Story of a Pampered Piglet

| 12/9/2016 10:06:00 AM

Tags: baby animals, raising livestock, pigs, animal husbandry, Laura Berlage, Wisconsin,


Our 12-hour traveling companion under his heat lamp. Behind him is a stuffed sock for companionship.

It isn’t hard to see that the animals on our farm have it pretty good. During inclement springtimes, baby chick brooder boxes are often setup right in our walk-out basement, bottle lambs get their start in a stock tank in the kitchen, and many a runty piglet has lived in a tub in the house until big and strong enough to fend for itself in the barn.

This tendency to give struggling baby animals some extra TLC to help them through the difficult time has led to many an epic adventure. One bottle lamb named Edelweiss lived in a cardboard box next to Kara’s bed and traveled in the minivan with us on trips to Ashland and Madison. She thought she was one of the dogs in the house and would gladly walk in the front door if you’d let her, well after she was full-grown.

The smallest of triplets, Edelweiss’ mother had rejected her and stepped on her abdomen, which would usually spell the demise of a lamb. But with careful attention, lots of patience, and extra care, Edelweiss became the grandmother or great-grandmother of many of the sheep in our flock today.

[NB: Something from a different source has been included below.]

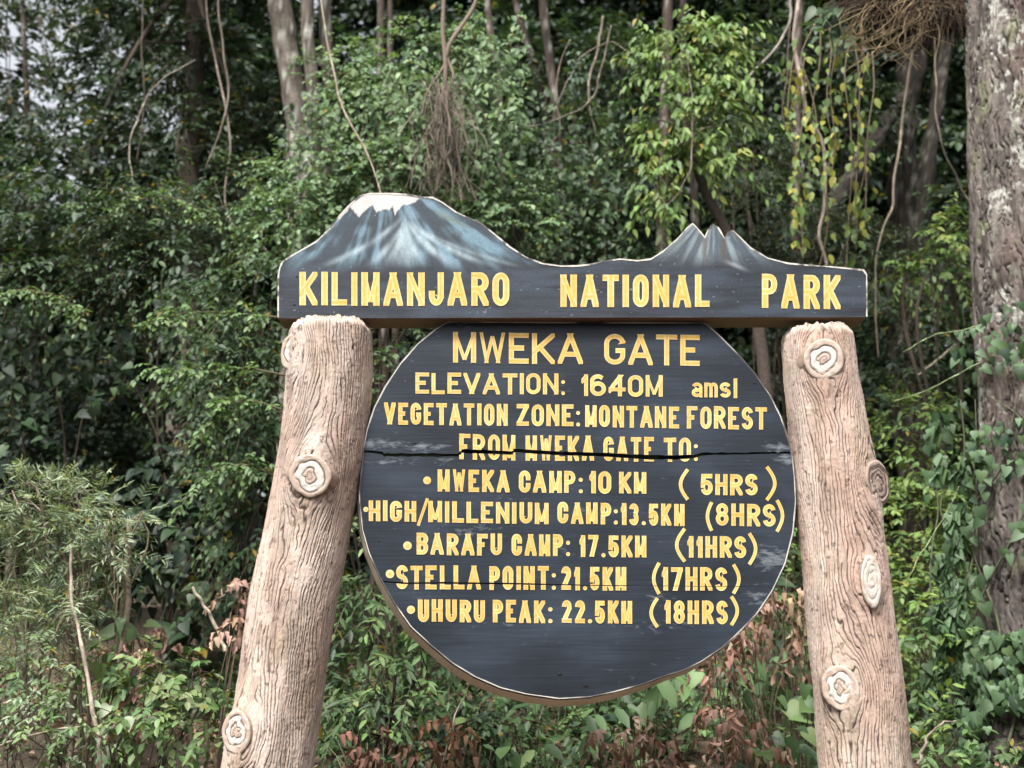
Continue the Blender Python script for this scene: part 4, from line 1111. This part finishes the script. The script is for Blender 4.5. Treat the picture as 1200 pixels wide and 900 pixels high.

On another occasion, three bottle piglets had to ride in the car on another long trip. Feedings must be regular, and if no one is at home to attend to the needy little ones, well, they have to come along. These pigs were about football-sized, and in the “screaming demon” stage. They quickly learned that when we stopped, they got fed, so every possible stop was a chance to loudly voice their hunger — every stop light, every stop sign, every halt in traffic. Our ears rang for days, but the piglets grew up healthy and vigorous.